» **Collected data**
>>>>
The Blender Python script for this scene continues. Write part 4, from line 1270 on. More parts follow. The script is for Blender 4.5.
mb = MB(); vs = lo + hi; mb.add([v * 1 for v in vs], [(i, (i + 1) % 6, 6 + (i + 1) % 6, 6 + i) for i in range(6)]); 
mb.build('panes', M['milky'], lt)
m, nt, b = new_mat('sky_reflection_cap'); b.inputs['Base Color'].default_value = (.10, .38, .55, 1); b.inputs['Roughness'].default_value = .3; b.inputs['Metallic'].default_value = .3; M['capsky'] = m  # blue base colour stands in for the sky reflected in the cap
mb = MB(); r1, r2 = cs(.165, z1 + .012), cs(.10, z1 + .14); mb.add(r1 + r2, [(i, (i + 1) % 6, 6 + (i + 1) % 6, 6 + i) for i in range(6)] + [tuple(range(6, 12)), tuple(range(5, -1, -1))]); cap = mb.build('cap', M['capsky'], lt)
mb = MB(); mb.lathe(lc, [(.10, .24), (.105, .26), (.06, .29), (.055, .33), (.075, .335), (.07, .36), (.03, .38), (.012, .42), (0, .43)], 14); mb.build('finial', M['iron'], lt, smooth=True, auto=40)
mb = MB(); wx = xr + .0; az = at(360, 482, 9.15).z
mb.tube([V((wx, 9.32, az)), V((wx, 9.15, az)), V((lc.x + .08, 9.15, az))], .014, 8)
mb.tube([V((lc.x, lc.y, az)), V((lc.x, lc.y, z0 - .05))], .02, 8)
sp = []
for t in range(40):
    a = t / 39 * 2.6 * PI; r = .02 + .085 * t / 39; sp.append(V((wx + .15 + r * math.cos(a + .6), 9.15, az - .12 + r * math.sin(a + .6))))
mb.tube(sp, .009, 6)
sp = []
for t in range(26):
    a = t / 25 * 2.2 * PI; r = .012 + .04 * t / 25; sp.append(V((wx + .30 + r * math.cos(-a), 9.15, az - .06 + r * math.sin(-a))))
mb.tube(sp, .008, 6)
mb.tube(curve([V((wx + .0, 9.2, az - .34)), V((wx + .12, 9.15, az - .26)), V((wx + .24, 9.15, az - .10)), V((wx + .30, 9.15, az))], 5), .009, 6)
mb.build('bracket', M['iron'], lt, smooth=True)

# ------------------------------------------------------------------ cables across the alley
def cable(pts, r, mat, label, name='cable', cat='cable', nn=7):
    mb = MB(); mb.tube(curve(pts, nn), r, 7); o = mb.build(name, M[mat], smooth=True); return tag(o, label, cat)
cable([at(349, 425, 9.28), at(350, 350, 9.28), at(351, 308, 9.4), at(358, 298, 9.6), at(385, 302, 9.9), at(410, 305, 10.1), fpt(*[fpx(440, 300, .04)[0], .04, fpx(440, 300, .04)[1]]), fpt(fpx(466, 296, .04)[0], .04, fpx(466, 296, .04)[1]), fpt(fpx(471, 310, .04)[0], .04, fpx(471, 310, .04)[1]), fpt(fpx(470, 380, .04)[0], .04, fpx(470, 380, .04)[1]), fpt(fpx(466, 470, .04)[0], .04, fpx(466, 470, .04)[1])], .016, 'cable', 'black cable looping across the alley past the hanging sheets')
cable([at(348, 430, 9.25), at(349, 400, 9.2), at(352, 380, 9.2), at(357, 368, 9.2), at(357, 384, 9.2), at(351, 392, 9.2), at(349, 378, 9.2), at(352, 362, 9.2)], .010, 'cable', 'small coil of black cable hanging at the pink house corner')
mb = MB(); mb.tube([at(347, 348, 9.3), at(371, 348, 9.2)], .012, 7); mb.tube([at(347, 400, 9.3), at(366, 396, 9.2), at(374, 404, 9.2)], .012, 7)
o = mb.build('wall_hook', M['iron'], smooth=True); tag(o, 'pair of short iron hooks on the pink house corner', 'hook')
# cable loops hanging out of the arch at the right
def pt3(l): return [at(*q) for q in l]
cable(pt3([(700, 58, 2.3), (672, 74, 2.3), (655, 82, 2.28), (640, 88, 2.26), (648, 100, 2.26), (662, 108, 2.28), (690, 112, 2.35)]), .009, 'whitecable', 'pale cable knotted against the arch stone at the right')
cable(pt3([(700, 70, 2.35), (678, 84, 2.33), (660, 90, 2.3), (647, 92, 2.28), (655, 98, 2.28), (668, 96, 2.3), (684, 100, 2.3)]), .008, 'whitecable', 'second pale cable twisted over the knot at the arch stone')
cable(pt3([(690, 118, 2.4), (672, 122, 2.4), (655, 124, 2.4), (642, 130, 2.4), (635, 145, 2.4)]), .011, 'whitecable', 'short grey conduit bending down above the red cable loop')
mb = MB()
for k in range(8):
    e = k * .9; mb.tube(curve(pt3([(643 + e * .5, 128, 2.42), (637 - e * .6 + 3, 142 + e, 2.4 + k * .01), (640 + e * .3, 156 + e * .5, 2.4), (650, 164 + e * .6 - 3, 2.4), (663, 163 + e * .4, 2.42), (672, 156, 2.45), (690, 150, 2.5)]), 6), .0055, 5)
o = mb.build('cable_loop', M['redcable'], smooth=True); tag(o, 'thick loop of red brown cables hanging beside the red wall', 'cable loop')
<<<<
» **Your task**
Write out a verbatim copy of the data, beginning with its first line and ending with the line that contains "mb.build('bracket', M['iron'], lt, smooth=True)".

» **Written solution**
The Blender Python script for this scene continues. Write part 4, from line 1270 on. More parts follow. The script is for Blender 4.5.
mb = MB(); vs = lo + hi; mb.add([v * 1 for v in vs], [(i, (i + 1) % 6, 6 + (i + 1) % 6, 6 + i) for i in range(6)]); 
mb.build('panes', M['milky'], lt)
m, nt, b = new_mat('sky_reflection_cap'); b.inputs['Base Color'].default_value = (.10, .38, .55, 1); b.inputs['Roughness'].default_value = .3; b.inputs['Metallic'].default_value = .3; M['capsky'] = m  # blue base colour stands in for the sky reflected in the cap
mb = MB(); r1, r2 = cs(.165, z1 + .012), cs(.10, z1 + .14); mb.add(r1 + r2, [(i, (i + 1) % 6, 6 + (i + 1) % 6, 6 + i) for i in range(6)] + [tuple(range(6, 12)), tuple(range(5, -1, -1))]); cap = mb.build('cap', M['capsky'], lt)
mb = MB(); mb.lathe(lc, [(.10, .24), (.105, .26), (.06, .29), (.055, .33), (.075, .335), (.07, .36), (.03, .38), (.012, .42), (0, .43)], 14); mb.build('finial', M['iron'], lt, smooth=True, auto=40)
mb = MB(); wx = xr + .0; az = at(360, 482, 9.15).z
mb.tube([V((wx, 9.32, az)), V((wx, 9.15, az)), V((lc.x + .08, 9.15, az))], .014, 8)
mb.tube([V((lc.x, lc.y, az)), V((lc.x, lc.y, z0 - .05))], .02, 8)
sp = []
for t in range(40):
    a = t / 39 * 2.6 * PI; r = .02 + .085 * t / 39; sp.append(V((wx + .15 + r * math.cos(a + .6), 9.15, az - .12 + r * math.sin(a + .6))))
mb.tube(sp, .009, 6)
sp = []
for t in range(26):
    a = t / 25 * 2.2 * PI; r = .012 + .04 * t / 25; sp.append(V((wx + .30 + r * math.cos(-a), 9.15, az - .06 + r * math.sin(-a))))
mb.tube(sp, .008, 6)
mb.tube(curve([V((wx + .0, 9.2, az - .34)), V((wx + .12, 9.15, az - .26)), V((wx + .24, 9.15, az - .10)), V((wx + .30, 9.15, az))], 5), .009, 6)
mb.build('bracket', M['iron'], lt, smooth=True)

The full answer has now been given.